A moment

Friday, I went to a training on teaching about the Holocaust and Genocide. I was, I must admit, quite excited about this because I am without a doubt a nerd! I have been studying the German Holocaust or Shoa for the last 14 years. It started in college when I took an honors level history class about Nazi Germany and has been on going ever since.


In 2003, I was blessed to be to visit Auschwitz Birkenau with a friend and that day changed a lot of how I saw history. I can’t begin to put to words what it was like to tour the death/slavery camp in Poland, to put it in some sort of perspective the feeling of standing on the ground where millions of Jew stood before they met their brutal and senseless death.


So coming into the conference, I had an idea of what the day would entail. I knew we’d hear from some survivors and some professors, but I had no idea how much I would learn in such a short time. I literally took 9 pages of notes!! Typed thankfully, since we all know my handwriting leaves much to be desired.

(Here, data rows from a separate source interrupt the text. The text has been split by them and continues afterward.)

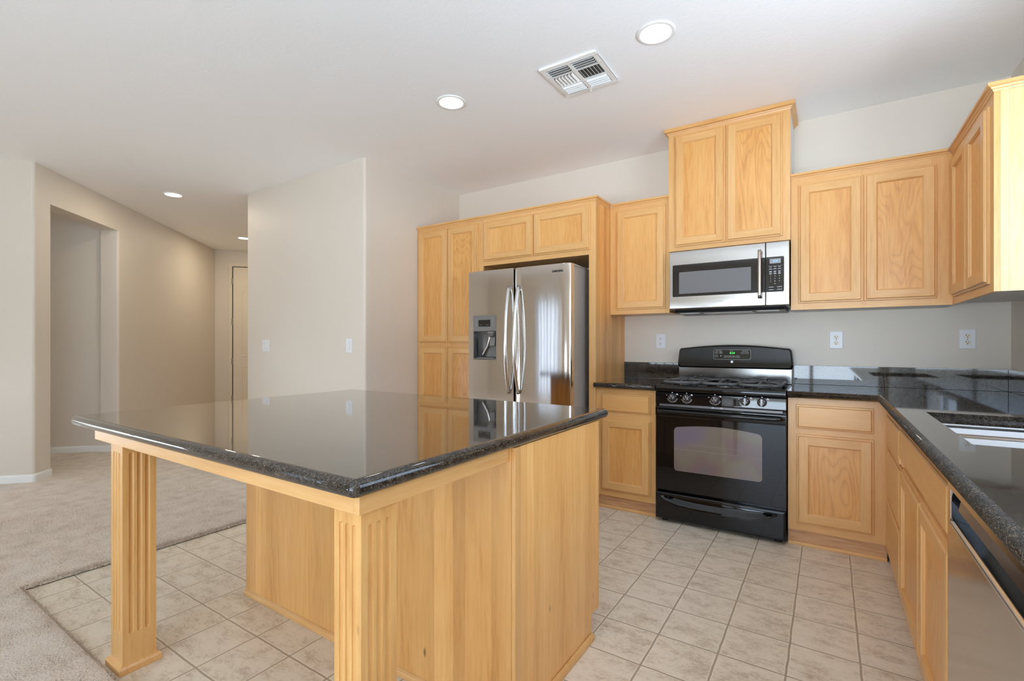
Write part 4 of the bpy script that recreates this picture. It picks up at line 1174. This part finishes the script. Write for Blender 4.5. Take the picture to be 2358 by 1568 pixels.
# ---------------- outlets and switches
def plate_y(Y, cx, cz, w, h):
    rr = []
    for (i, y) in ((0, Y-0.0004), (0, Y-0.003), (0.0015, Y-0.0048), (0.004, Y-0.0056)):
        rr.append([(p[0], y, p[1]) for p in rrect(cx-w/2+i, cx+w/2-i, cz-h/2+i, cz+h/2-i, 0.003, 3)])
    return MB().rings(rr)
def outlet(cx, cz, label, decora=False, group=None):
    t = thing('electrical_outlet', label, 'outlet', (cx, BACK_Y, cz), group)
    build('cover_plate', plate_y(BACK_Y, cx, cz, 0.075, 0.118), PLASTIC, t)
    y = BACK_Y-0.0056
    fc = MB(); sl = MB()
    if decora:
        fc.box(cx-0.0165, cx+0.0165, y-0.002, y, cz-0.0335, cz+0.0335)
        fc.box(cx-0.013, cx-0.001, y-0.0028, y-0.002, cz-0.003, cz+0.003); fc.box(cx+0.001, cx+0.013, y-0.0028, y-0.002, cz-0.003, cz+0.003)
        build('receptacle', fc, PLASTIC, t, 0.0005); ys = y-0.0023
        offs = (0.021, -0.021)
    else:
        for s in (0.0195, -0.0195):
            pts = [(cx+0.0172*math.cos(R(a)), max(-0.0135, min(0.0135, 0.0172*math.sin(R(a))))+cz+s) for a in range(0, 360, 12)]
            m_ = MB().prism(pts, y-0.002, y, 0, fn=lambda p, a: (p[0], a, p[1]))
            build('receptacle', m_, IVORY, t)
        sl.lathe([(0.0028, 0), (0.0028, -0.0008)], (cx, y, cz), 'y', 10); ys = y-0.0023
        offs = (0.0195, -0.0195)
    for s in offs:
        sl.box(cx-0.0075, cx-0.0050, ys-0.0004, ys+0.0003, cz+s-0.001, cz+s+0.0085)
        sl.box(cx+0.0050, cx+0.0072, ys-0.0004, ys+0.0003, cz+s-0.0005, cz+s+0.0075)
        sl.lathe([(0.0030, 0.0003), (0.0030, -0.0004)], (cx, ys, cz+s-0.0075), 'y', 10)
    build('slots', sl, SLOT, t)
outlet(-1.134, 1.215, 'white rectangular test-button outlet on backsplash wall left of the range', True, 'outlets on the backsplash wall')
outlet(0.043, 1.218, 'white duplex outlet on the wall just right of the range', False, 'outlets on the backsplash wall')
outlet(0.698, 1.220, 'white duplex outlet on the wall near the right corner', False, 'outlets on the backsplash wall')
def switch(cx, cz, w, ng, label):
    t = thing('light_switch', label, 'light switch', (cx, 2.70, cz))
    build('cover_plate', plate_y(2.70, cx, cz, w, 0.118), PLASTIC, t)
    y = 2.70-0.0056
    for k in range(ng):
        x = cx+(k-(ng-1)/2)*0.046
        fr_ = MB().box(x-0.0175, x+0.0175, y-0.0012, y, cz-0.0345, cz+0.0345)
        rk_ = MB().prism([(y-0.0012, cz-0.0325), (y-0.0075, cz-0.0325), (y-0.0025, cz+0.001), (y-0.0035, cz+0.0325), (y-0.0012, cz+0.0325)], x-0.0160, x+0.0160, 0, fn=lambda p, a: (a, p[0], p[1]))
        b_ = build('bezel', fr_, plain('switch_bezel', srgb(205, 205, 200), 0.4) if 'switch_bezel' not in bpy.data.materials else bpy.data.materials['switch_bezel'], t)
        build('rocker', rk_, PLASTIC, b_)
switch(-4.689, 1.175, 0.116, 2, 'white double rocker switch on the left part of the hall wall')
switch(-3.421, 1.178, 0.078, 1, 'white single rocker switch near the wall corner')

# ---------------- ceiling fittings
def can_light(x, y, label, warm=False, watt=0.7):
    t = thing('recessed_light', label, 'ceiling light', (x, y, CEIL), 'recessed ceiling lights')
    tr = MB().lathe([(0.094, -0.0005), (0.094, -0.004), (0.088, -0.007), (0.078, -0.0075), (0.074, -0.004), (0.074, -0.0005)], (x, y, CEIL), 'z', 40)
    build('trim_ring', tr, TRIM, t)
    ln = MB().lathe([(0.0735, -0.001), (0.0735, -0.0035), (0.05, -0.005), (0.001, -0.0055)], (x, y, CEIL), 'z', 40)
    build('lens', ln, LAMPW if warm else LAMP, t)
    L = bpy.data.lights.new('lamp', 'AREA'); L.shape = 'DISK'; L.size = 0.14; L.energy = watt
    L.color = (1.0, 0.86, 0.66) if warm else (1.0, 0.97, 0.93)
    lo = bpy.data.objects.new('bulb', L); COL.objects.link(lo); lo.parent = t; lo.location = (0, 0, -0.012)
can_light(-0.721, 2.415, 'recessed ceiling light nearest the air vent, largest of the four')
can_light(-2.027, 2.390, 'recessed ceiling light above the island near the refrigerator')
can_light(-5.689, 2.287, 'recessed hall light in the open ceiling left of the wall block', True, 5)
can_light(-7.150, 3.785, 'recessed hall light half hidden by the wall block edge', True, 7)

def vent():
    x0, x1, y0, y1 = -1.372, -1.029, 2.377, 2.731
    t = thing('ceiling_vent', 'white square louvred air vent in the kitchen ceiling', 'air vent', ((x0+x1)/2, (y0+y1)/2, CEIL))
    zt, zb = CEIL-0.0005, CEIL-0.011
    f = MB(); b = 0.030
    f.box(x0, x1, y0, y0+b, zb, zt); f.box(x0, x1, y1-b, y1, zb, zt)
    f.box(x0, x0+b, y0+b, y1-b, zb, zt); f.box(x1-b, x1, y0+b, y1-b, zb, zt)
    xm = (x0+x1)/2
    ya, yb = y0+0.115, y0+0.225
    f.box(xm-0.011, xm+0.011, y0+b, y1-b, zb, zt)
    f.box(x0+b, x1-b, ya-0.004, ya+0.004, zb+0.001, zt); f.box(x0+b, x1-b, yb-0.004, yb+0.004, zb+0.001, zt)
    build('frame', f, TRIM, t, 0.002)
    build('backing', MB().box(x0+b-0.002, x1-b+0.002, y0+b-0.002, y1-b+0.002, CEIL-0.0012, CEIL-0.0004), plain('duct_shadow', (0.10, 0.095, 0.09), 0.8), t)
    def slat_x(xa, xb, y, s):      # blade running along X, tipping towards s in Y
        q = MB().prism([(y, zt-0.001), (y+s*0.0115, zb-0.006), (y+s*0.0130, zb-0.0055), (y+s*0.0015, zt-0.001)], xa, xb, 0, fn=lambda p, a: (a, p[0], p[1]))
        build('louver', q, TRIM, t)
    def slat_y(yA, yB, x, s):
        q = MB().prism([(x, zt-0.001), (x+s*0.0115, zb-0.006), (x+s*0.0130, zb-0.0055), (x+s*0.0015, zt-0.001)], yA, yB, 0, fn=lambda p, a: (p[0], a, p[1]))
        build('louver', q, TRIM, t)
    for (xa, xb, sy) in ((x0+b+0.002, xm-0.013, -1), (xm+0.013, x1-b-0.002, 1)):
        for k in range(4): slat_x(xa, xb, ya-0.008-k*0.0205, -1)
        for k in range(4): slat_x(xa, xb, yb+0.008+k*0.0205, 1)
        for k in range(6):
            xk = (xa+0.004+k*0.0205) if sy == 1 else (xb-0.004-k*0.0205)
            slat_y(ya+0.006, yb-0.006, xk, sy)
    build('damper_lever', MB().box(xm-0.002, xm+0.002, y1-b+0.006, y1-b+0.012, zb-0.018, zb), TRIM, t)
    sc = MB()
    for (x, y) in ((x0+0.012, y0+0.09), (x1-0.012, y0+0.09), (x0+0.012, y1-0.09), (x1-0.012, y1-0.09)): sc.lathe([(0.004, 0), (0.004, -0.0015), (0.001, -0.002)], (x, y, zb), 'z', 10)
    build('screws', sc, TRIM, t)
vent()
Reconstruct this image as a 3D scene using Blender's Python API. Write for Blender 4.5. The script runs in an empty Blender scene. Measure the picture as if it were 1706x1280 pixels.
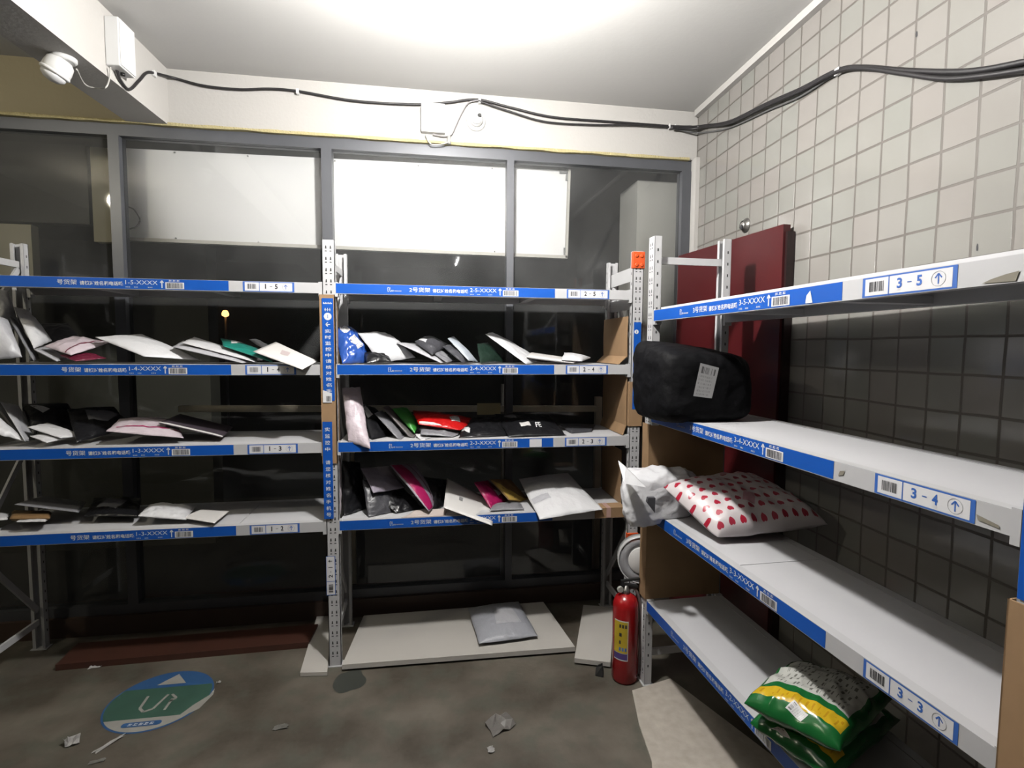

I could write pages about all I learned, about the depth of my new understanding but that is not really what is pounding in my brain right now.


The highlight of my day, without a doubt was hearing from the survivors: both told very different stories of their experience in the most organized destruction of a people group in world history. Now, I have been blessed to meet a Holocaust survivor before- on a flight landing in Salt Lake City. It was one of the most random experiences ever, and as all good random experiences due, it changed me and my understanding of the lasting impact of the Holocaust. Today was another one of those random experiences.


Midway through the day, a man who portrayed an unmistakable honor and confidence about himself, told the story of he and his wife both survivor the hell at Auschwitz and of how they were able to find each other after the liberation of the camps. Though his thick eastern European accent made him some what difficult to follow, Klaus Stern wove a tail of pain and suffering marked by pure determination. He wanted to clarify to us that the Russian liberation of Auschwitz was not actually a liberation at at, that most of the surviving Jews had been moved to other camps by the time the Russian soldiers found human skeletons walking around Birkenau. It was an amazing story and one he told quite simply and eloquently. Once he was finished he joined us for the next presentation of the conference. It wasn’t until a couple of minutes into the next presentation that I took notice of the situation. As I was busy typing a way, I had failed to noticed that Klaus Stern had sat down right next to me.


I sat there for several minutes, completely transfixed by the moment. I was sitting next to a man who had survived the unsurvivalbe. A man who’s story I try to tell every year to my students. A man who outlived a hell that most of us can’t wrap our minds around. I struggle to grasp it, it was like I was on over load, my brain and my heart seem to just stop. I’d like to say I am being dramatic for effect but I am not. That is how it felt, to say I was humbled would be an understatement. When my brain finally re-engaged I tried to continue my note taking, while noticing that this man who had outlived his nazi tormentors, was attentively listening to the same presentation on Death Camps that I was. I was even more humbled when at the end of the presentation he asked a question of the presenter. Klaus had lived it...and yet he wanted to know and understand more. After the presentation, I couldn’t help but thank him again for what he shared. We had a brief, but perspective changing exchange. I thanked him, and he thanked me for teaching the Holocaust and I said that the day was overwhelming, that I was learning so much more than my brain could handle. And he said “A German philosopher once said “ I know everything but I like to learn a little bit more’” He gave me a shy knowing smile as he said it and patted me on the shoulder as he turned to leave.


There are moments in our lives that can not be replaced, moments that change us, humbles us, frighten us and bring us to a new understanding of not only ourselves but the world we live in. That is what this was for me. What struck me was not only the resiliency of the human spirit to survive Auschwitz, but to have such a humble and teachable heart through out your life. This is the very least I can hope for myself. Thank you Klaus- for telling your story and for speaking truth to me in a simple random moment.